My question is that we are initializing DSensor to 1 to make it input. But in the condition while (Dsensor == 1) checks that as long as that pin remain input the buzzer should sound. How will this condidtion ever become false? As far as I can see it will always remain true.

how does the "door sensor" , when it opens,P1^1 will receive the HIGH voltage 5V or Low voltage 0V??

It seems that the door sensor is normally HIGH voltage 5V, so ,you "While() Loop" could run continuesly and beep continuesly, But when the door sensor= 0V, then you can break the Loop, and exit the main().
 
Ya that's what I thought. Thanks a lot.
 
It's to do with the design of the ports on the 8051...

It doesn't have data direction registers as such (great idea that, chaps)...

Instead, it has weak pullups on the ports.

Therefore if you set a port pin to "1", it pulls it up, but external circuitry can overcome the weak pullup and change the state of the pin to "0" which the processor can read.

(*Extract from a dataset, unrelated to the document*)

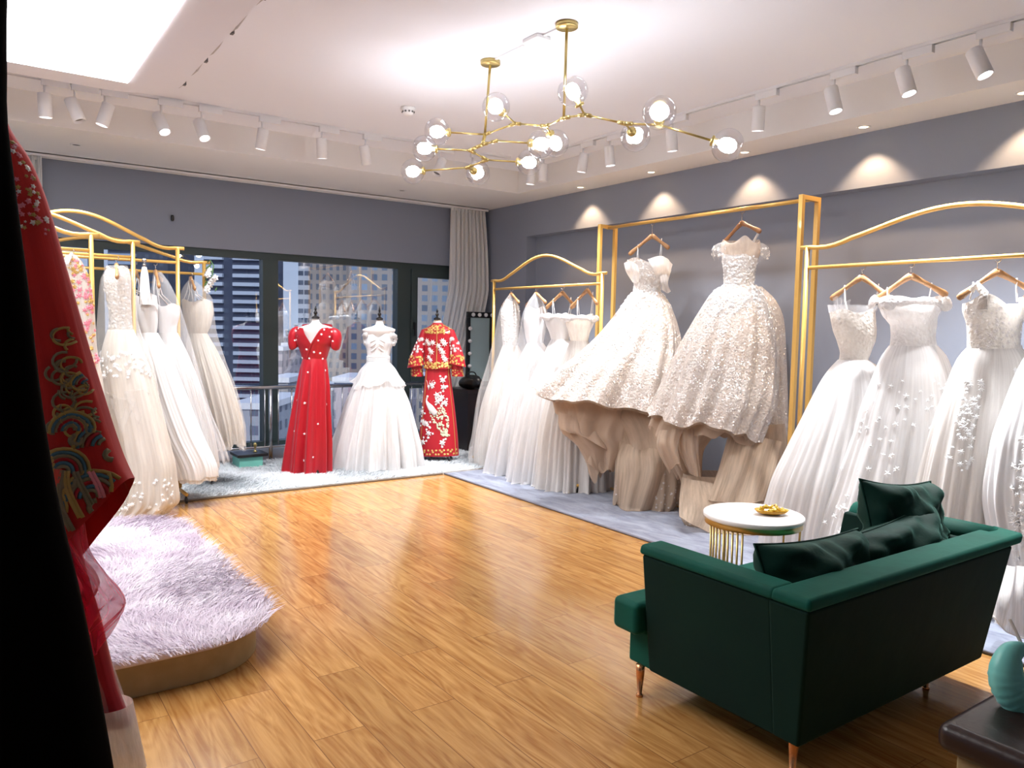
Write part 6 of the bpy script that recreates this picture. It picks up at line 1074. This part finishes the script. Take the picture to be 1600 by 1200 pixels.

(What happens when you set the pin to "1" is that there's a strong pullup that is energised for a short time, then switched off, leaving only the weak pullup to maintain the state of the pin as a high. All this stuff is in the 8051 datasheet if you look).
 
It seems to me that this program is backwards. The buzzer will beep on and off until the door opens, then it will stop.